I'm not sure what band should bridge Drop a Grand and Kid Congo, but by any measure The Whiffs are an odd choice. An odd choice that I appreciated entirely. The power-pop foursome came out fresh from tour, carting a twelve-song setlist that brazenly avoided anything from its lone album. But the band skipped around that setlist, only offering up seven or eight of its two-minute, revved-up pop songs. Cuts like "Now I Know" and "I Don't Wanna Know" (that's a pair begging for a double A-side if I ever heard one) have been part of the band's live set for years, but the remainder of the set was new, just trotted out of the studio for a bit of exercise. The band was tight, and the new material solid — especially the songs written by lead guitarist Joey Rubs — but something about the performance was off. Generally, bassist Zach Campbell and guitarist Rory Cameron are joyfully frivolous, ready with quick comments, and rife with jokes only funny to someone who has logged a few hard weeks in the band's odoriferous tour van. But not tonight. Despite playing to the dozens of friends and fans that lined the stage, the band just wasn't having a good time. What gives?

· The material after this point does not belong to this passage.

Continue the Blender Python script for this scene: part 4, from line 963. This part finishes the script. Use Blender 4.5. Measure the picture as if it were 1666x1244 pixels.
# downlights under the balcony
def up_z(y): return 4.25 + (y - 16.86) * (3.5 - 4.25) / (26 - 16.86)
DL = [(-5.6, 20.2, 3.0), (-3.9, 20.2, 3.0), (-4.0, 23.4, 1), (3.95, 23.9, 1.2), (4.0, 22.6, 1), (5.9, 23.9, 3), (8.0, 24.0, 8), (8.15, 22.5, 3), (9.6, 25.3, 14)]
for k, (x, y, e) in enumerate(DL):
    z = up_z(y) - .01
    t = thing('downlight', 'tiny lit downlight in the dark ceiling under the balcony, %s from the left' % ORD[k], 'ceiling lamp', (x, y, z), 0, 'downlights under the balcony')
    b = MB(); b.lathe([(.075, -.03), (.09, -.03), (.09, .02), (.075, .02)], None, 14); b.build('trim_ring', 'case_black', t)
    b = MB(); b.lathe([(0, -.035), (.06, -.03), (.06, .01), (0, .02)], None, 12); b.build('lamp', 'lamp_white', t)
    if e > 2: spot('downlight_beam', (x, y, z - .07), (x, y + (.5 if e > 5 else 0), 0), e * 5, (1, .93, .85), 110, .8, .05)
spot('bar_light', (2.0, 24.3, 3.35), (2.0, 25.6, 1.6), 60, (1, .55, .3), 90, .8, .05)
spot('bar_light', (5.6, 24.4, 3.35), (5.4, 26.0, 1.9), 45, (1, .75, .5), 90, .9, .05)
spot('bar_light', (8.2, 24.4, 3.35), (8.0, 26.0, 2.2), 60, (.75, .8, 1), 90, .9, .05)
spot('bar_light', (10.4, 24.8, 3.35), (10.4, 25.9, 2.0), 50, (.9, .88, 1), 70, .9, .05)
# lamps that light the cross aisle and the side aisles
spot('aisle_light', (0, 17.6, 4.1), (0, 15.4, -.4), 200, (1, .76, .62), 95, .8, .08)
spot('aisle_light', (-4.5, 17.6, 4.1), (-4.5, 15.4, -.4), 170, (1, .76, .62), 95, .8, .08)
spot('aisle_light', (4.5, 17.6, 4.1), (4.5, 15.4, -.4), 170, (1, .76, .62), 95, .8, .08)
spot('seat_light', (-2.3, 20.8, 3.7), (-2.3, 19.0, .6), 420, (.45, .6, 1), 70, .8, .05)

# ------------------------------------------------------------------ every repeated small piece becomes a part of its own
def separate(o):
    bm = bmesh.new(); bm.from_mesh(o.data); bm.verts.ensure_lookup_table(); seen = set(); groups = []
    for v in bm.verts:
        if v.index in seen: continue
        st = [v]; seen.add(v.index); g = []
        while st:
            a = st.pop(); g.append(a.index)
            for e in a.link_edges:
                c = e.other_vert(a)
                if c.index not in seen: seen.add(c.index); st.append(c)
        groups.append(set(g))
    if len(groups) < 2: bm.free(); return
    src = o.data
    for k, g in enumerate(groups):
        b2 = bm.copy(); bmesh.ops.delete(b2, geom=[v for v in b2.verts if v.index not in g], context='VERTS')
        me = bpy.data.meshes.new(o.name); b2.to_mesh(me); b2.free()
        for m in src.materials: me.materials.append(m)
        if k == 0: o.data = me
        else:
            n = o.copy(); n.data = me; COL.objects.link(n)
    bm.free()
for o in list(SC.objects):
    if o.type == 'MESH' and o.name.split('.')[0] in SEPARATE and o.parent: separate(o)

That all changed with the appearance of Kid Congo and the Pink Monkey Birds. Kid Congo Powers (not better known as Brian Tristan) has been a staple of the underground scene since the late '70s, playing in genre-defining bands such as The Gun Club, The Cramps, and Nick Cave and the Bad Seeds. However, it's Kid Congo and the Pink Monkey Birds that allows the frontman to really let his flag fly. Dressed in a baggy suit with a blonde shaggy wig that he could barely keep on his head, Powers led the foursome through a set of primitive rock 'n' roll, Chicano garage rock, and psych-infused punk rock. The set highlighted songs from the recent 10th anniversary repressing of Dracula Boots, but skipped around enough to cover a variety of periods and moods. Between each song Powers would make some dubious statement, and through a leap of logic, twist that musing into an introduction for the track that followed. Often bassist Kiki Solis or guitarist Mark Cisneros would be roped into the entertaining string of stream-of-conscious insanity. The audience liked what it heard, dancing throughout the band's nearly ninety-minute set, twisting and vibrating in an attempt to match the bent strings and trippy tremolo of Powers' guitar. One encore led to another until Powers pulled out his ace, driving the band through "Sex Beat," just as he did with The Gun Club 38 years ago. Maybe not entirely unexpected, but it was a satisfying finale for a glorious night of dirty rock 'n' roll.